TheOttawacker

By TheOttawacker

“It’s my birthday dammit, I can do what I want”

Well, not my birthday, but Mitch’s – but the point holds good.
 
Having decided we were going to celebrate his birthday in style by cooking a fatted lamb and making him a carrot cake, and having foreseen that maybe one or two drinks might be had over the course of the evening, we all had a very good time. Well, I did, and that, frankly, is all that matters.
 
Ottawacker Jr’s arm is still sore, or rather his wrist is, but he’s trying not to mention it more than three or four times an hour, so you honestly tend to forget that he fell off his bike yesterday.
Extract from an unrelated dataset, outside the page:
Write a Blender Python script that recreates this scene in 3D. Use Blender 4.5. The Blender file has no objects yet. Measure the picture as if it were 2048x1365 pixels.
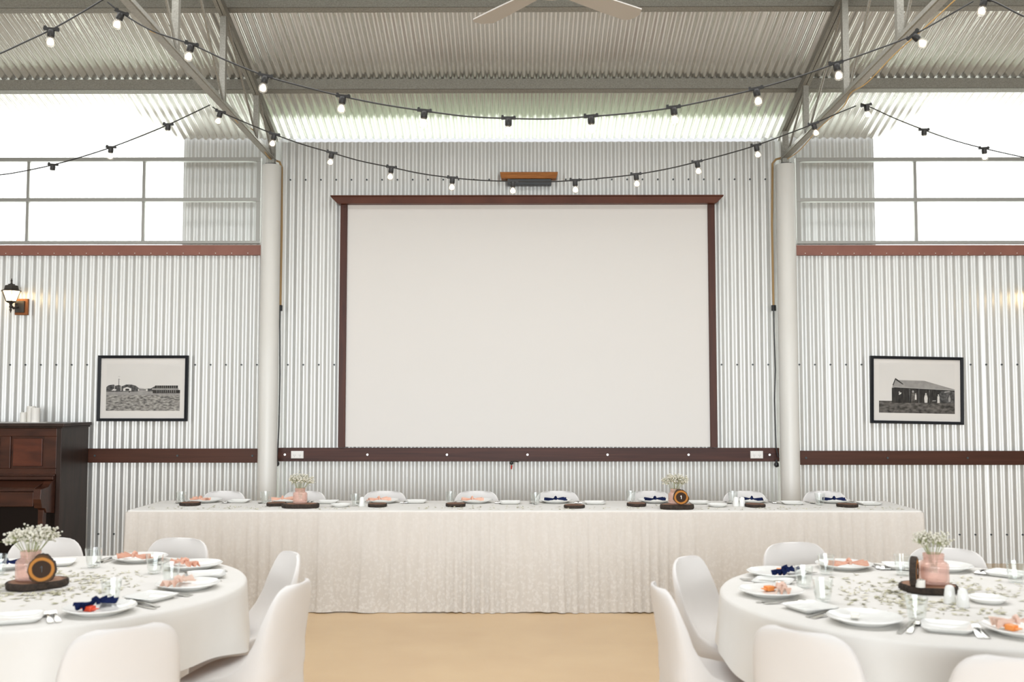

I’m out of the doghouse for not picking up the phone when Mrs Ottawacker got the bus driver to call; I managed to cook the lamb well for once (I decided to purée the garlic and herbs rather than spending a week chopping them up, sliced up the boneless leg, and smothered the green ooze all over the insides: it worked rather well).
 
While it was marinating, DG and I went down to check out the tulip festival (dedicated to you, this blip, WhiskyFoxtrot) which, while it doesn’t actually start until next week, had the attraction of seeing the flowers while not being surrounded by 12,000 Korean tourists on Happy Korea coaches. The weather must be making the planning of a flower festival quite difficult.
 
Then Mitch arrived with great pomp and circumstance. We toasted his continued good health, compared paunches (his has shrunk commensurate to an increase in activity – but my hair is significantly better) and then spent an evening essentially taking the piss out of me. Mrs Ottawacker’s carrot cake was a big success – and the birthday boy demanded the sharing of a second piece, even though nobody really wanted it other than him and Ottawacker Jr.
 
“It’s my birthday dammit, I can do what I want,” he said, not really modelling his best attributes in his role as Ottawacker Jr’s godfather. “And so can Ottawacker Jr.” This, of course, is why Ottawacker Jr loves his godfather.
 
He left sometime before midnight, vowing to return the next morning with croissants and baguettes.